Delayed air travelers
bemoan lost Christmas


By Pat Gee
Star-Bulletin

Hawaiian Airlines became the Grinch who stole Christmas for some Hawaii-bound passengers from Seattle, whose flight was twice delayed since Sunday. Flight 1021 finally landed here yesterday at noon.

Police were called in to calm irate passengers, 44 of whom had suffered two flight cancellations since the journey began. One of the passengers was Conrad Kalauokaaea, formerly of Honolulu, who confronted the ground crew for more information when he had run out of milk and diapers for his twin nine-month-old girls by Monday.

"No one would give us a straight answer," he said of the Seattle airline officials.

"The final blow" was "they wouldn't give us our bags," said Kalauokaaea, now a resident of Redmond, Wash.

The airlines made compensation for the delay, but it "can't buy Christmas back for us guys," he said. Kalauokaaea had planned to celebrate Christmas with his two other children in Hawaii, but "I missed everything."

Keoni Wagner, Hawaiian Air's spokesman, said several passengers were "verbally abusive" and police were called because the "crew felt threatened." He said passengers were the victims of a "very rare set of circumstances. We had no access to spare aircraft, crews or other airline flights. We tried to get them seats on other airlines up and down the coast. We couldn't, so we focused on getting the aircraft ready to fly. It was a no-win situation ... at the worst possible time."

After the first flight cancellation, all but 44 passengers had been re-booked on other flights.

Sheryl Andrews of Olympia, Wash., said the worst thing was the "poor communication" from the Seattle ground crew.

"They kept telling us it would be another hour, another 15 minutes," she said, but the delays turned into two days, with an overnight stay in a hotel Christmas Eve.

"One passenger missed his dad's funeral, and another had to go to his brother's wedding at noon (Tuesday)," she said.

Elizabeth Leibly of Seattle spent Christmas Eve in a hotel room trying to reassure her 3-year-old son, Jacob, that Santa had not forgotten about him this year. She and her son were to meet her mother on Maui.

In spite of the ordeal, Leibly said the flight crew was "wonderful." She said, "I've flown Hawaiian Air hundreds of times. This must've been a freak accident."
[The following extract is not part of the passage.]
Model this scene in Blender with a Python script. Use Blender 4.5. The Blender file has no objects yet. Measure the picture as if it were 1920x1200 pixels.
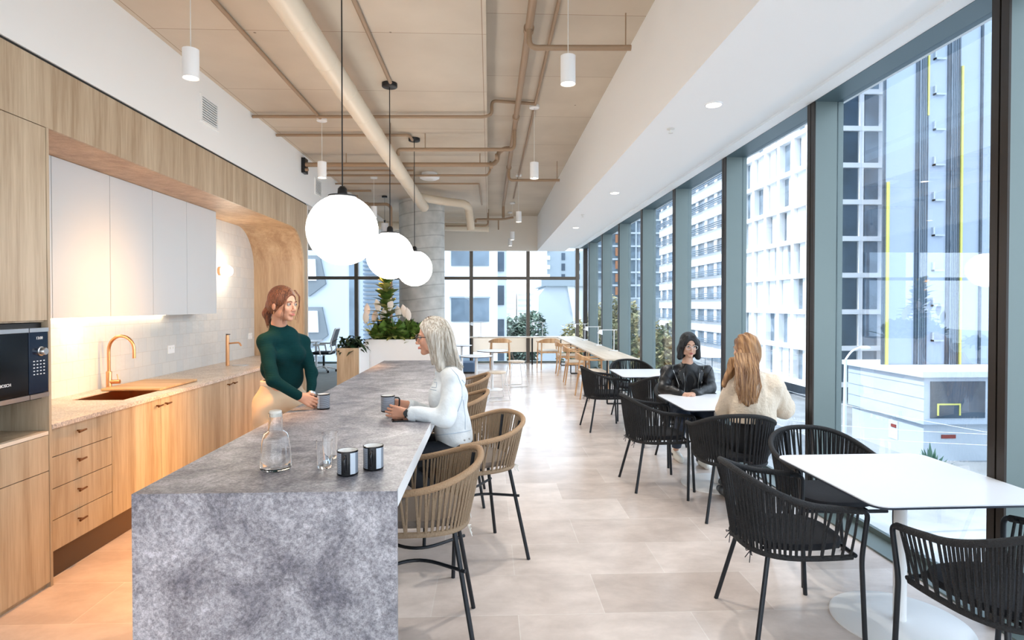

Todd Futa of Seattle, who came to vacation in Hawaii for the first time, spent three days in the same clothes. Everyone got their baggage after two days, but the airlines lost his entirely. He was still trying to locate its whereabouts when he landed Tuesday.

"In Seattle, there were hassles, lies, no questions answered ... We couldn't get an answer to save our lives," he said.

"Mechanical problems we understand, but Hawaiian Air in Seattle refused to re-book us the first day. There were other planes available, but I was told they needed permission from Hawaiian Air to release us, and they wouldn't," Futa said.

But the (flight) crew was "top-notch, great people," he added.